At nearly 95, Betty Reid Soskin has lived a remarkable life, but her adventures are not over.
During World War II, when Soskin was 20, she worked as a file clerk for Boilermakers Union A-36, a Jim Crow segregated union. In 1945, she and her first husband, founded Reid Records, a small record store specializing in Gospel music. In the 1960’s she enjoyed writing songs and performing them at college campuses during the Civil Rights Movement. In the late 1970’s she became a community activist and started serving as a field representative for California State Assemblywoman Dion Aroner and Loni Hancock.
It was through this civic work, which led Soskin to become involved in the planning of a park to honor the active role of women during World War II, a role she knew of first-hand. For the past decade, she has been working in that very park – Rosie the Riveter/World War II Home Front National Historical Park – located in her hometown of Richmond, California.
“I didn’t become a ranger until I was 85,” says Soskin, who is considered the most senior park ranger in the entire U.S. “I think most of what moves me is the park that I’m involved with is part of my living history. I’m a primary source.”
Soskin works five hours a day, five days a week, in the park’s Visitor Center.
“I work at the desk answering phones…On Tuesdays, Thursdays, Saturdays, I screen one of our nine films and then do a commentary,” she says. “On Wednesdays and Fridays, I work on writing, answering mail, catching up with my e-mail, and am involved in planning meetings with the rest of the staff.”
She’s proud that she played such an active role in the development of Rosie the Riveter National Park, and gets to continually do so every week.
“I get to add the history of African American women,” says Soskin. “The park wasn’t meant to celebrate that part of history…History that’s not in the history books.”
She says the first people were who were hired to work in the World War II effort were men too old to fight, then single white women, then when that pool was exhausted, they hired married white women, then black men.
“Then in 1944-45, they began to train black women to be welders,” recalls Soskin. “I was working in a segregated union hall making 5×5 change of address cards for people who were constantly moving.”
She says her history was very different from that of Rosie the Riveter – a cultural icon representing the American women who worked in factories and shipyards during World War II, many of whom worked in the shipyards and factories making war supplies.
“I get to trace that history for people,” says Soskin, about her work. “It was a case of being involved in one of the most dynamic histories in our time…and I can make it come alive for people.”
Her favorite moment in history took place on January 20, 2009.
“I was a seated guest at the Capitol, and I had a picture of my great grandmother – who had been a slave – in my pocket, and the first black President was being inaugurated.

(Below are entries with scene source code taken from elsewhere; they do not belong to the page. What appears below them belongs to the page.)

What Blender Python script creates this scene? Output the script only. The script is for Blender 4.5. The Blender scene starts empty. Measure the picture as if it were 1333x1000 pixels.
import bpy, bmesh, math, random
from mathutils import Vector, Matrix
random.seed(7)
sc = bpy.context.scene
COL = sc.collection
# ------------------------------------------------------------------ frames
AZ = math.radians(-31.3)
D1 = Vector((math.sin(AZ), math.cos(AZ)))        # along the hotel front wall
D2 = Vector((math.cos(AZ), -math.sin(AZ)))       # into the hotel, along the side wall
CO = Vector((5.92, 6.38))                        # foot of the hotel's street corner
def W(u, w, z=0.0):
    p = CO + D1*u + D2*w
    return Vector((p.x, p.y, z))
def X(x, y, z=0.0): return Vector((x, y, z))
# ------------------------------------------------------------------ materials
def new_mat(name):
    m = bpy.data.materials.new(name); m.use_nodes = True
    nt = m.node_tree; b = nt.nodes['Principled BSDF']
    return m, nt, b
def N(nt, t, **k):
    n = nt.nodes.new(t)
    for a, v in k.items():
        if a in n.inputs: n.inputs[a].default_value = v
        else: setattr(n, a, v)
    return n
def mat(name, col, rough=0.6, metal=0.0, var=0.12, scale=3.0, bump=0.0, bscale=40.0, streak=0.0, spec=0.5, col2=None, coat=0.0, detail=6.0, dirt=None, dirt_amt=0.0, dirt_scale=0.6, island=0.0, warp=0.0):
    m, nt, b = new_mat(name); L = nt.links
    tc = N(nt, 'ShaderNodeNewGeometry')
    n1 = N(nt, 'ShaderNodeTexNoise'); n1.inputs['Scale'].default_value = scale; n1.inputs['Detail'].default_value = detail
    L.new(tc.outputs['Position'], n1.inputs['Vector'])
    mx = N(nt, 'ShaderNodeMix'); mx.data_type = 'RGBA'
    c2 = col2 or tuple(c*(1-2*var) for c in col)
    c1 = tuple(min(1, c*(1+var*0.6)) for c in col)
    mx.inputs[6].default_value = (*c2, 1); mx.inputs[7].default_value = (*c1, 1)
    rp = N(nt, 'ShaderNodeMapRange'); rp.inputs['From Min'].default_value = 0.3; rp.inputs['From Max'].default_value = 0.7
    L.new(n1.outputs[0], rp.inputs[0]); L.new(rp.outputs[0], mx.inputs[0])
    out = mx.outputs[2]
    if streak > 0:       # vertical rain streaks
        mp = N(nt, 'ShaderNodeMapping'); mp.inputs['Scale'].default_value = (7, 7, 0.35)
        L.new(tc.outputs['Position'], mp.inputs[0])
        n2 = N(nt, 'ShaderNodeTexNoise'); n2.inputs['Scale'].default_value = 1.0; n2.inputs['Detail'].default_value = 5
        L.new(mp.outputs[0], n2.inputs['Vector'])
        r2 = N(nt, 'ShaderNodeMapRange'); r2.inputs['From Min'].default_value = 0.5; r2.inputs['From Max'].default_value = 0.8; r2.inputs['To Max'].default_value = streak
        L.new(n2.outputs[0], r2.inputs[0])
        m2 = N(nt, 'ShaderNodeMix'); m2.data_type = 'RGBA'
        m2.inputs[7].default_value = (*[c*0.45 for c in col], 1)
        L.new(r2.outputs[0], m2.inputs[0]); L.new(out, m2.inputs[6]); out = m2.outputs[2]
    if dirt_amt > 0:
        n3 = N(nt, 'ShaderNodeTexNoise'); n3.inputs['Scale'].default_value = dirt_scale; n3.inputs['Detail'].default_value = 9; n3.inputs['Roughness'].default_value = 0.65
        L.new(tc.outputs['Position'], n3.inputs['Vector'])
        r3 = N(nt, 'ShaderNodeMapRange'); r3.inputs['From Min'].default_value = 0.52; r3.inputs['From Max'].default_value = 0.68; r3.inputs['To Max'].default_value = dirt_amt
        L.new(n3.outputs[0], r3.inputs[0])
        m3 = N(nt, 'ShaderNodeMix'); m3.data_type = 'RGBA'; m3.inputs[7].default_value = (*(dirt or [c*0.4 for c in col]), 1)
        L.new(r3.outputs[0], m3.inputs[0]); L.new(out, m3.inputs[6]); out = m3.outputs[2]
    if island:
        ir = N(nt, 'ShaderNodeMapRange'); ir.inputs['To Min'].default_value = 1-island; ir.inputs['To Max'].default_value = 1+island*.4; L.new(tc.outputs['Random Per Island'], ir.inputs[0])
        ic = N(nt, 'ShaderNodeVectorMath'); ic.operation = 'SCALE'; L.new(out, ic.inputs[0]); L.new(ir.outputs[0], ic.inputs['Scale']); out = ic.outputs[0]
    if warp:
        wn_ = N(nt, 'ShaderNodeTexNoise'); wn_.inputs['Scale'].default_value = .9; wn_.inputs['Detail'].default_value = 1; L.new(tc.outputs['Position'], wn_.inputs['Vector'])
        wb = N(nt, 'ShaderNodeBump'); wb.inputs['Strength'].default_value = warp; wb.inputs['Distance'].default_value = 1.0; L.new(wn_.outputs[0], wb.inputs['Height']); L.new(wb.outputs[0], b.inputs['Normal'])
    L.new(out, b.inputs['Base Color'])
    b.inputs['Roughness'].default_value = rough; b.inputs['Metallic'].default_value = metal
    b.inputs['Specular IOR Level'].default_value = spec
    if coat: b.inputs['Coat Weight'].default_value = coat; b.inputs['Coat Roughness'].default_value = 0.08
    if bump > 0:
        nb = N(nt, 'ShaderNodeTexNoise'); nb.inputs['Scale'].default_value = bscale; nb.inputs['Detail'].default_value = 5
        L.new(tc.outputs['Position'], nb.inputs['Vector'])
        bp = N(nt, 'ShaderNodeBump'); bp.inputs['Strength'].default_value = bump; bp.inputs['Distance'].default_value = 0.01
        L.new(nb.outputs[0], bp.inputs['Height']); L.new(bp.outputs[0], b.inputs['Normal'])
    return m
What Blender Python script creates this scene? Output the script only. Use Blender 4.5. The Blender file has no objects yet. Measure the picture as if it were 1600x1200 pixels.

I don’t think she could’ve imagined that happen in the world she lived in. I don’t think she could think that could happen. We are living in such a fast changing world. It’s absolutely unbelievable.”
As far as the current elections and race relations, she says we didn’t come so far in one piece.
“A lot of us got stuck,” says Soskin. “When I was a young woman, my father was a craftsman, and my grandfather was an engineer. We lost in everything in the 1927 floods in New Orleans, and my father lost his status in that world.”
It was not possible for him to be a craftsman in the west coast, so he started working on the railroad – he worked in the sandwich car.
“He was a very proud man, and I think being on that level must have been very, very hard for him,” says Soskin.
She continues to say that she feels that every event in her life was leading to the place she is now.
“I seem to be using everything I’ve ever learned, now, in this context,” says Soskin. “It’s an amazing place in life. I’m still an evolving person, still now. If I were to choose a favorite period, I think it would be the last 10 years.”
During the last 10 years, she’s worn her uniform proudly.
“I enjoy wearing my uniform, because I’ve seen little girls look up at me and wonder,” says Soskin. “It does give the silent message that this could be a career option that they might not have thought of.”
The piece of advice she would have liked to have given her younger self:
“Don’t get hung up on the answers. It’s the questions that lead you through life,” she says. “Answers have always been temporary for me. As I aged, if I found an answer, I knew they would never last – they developed into new questions. No one lifetime can encompass all those answers. That is still where I am.”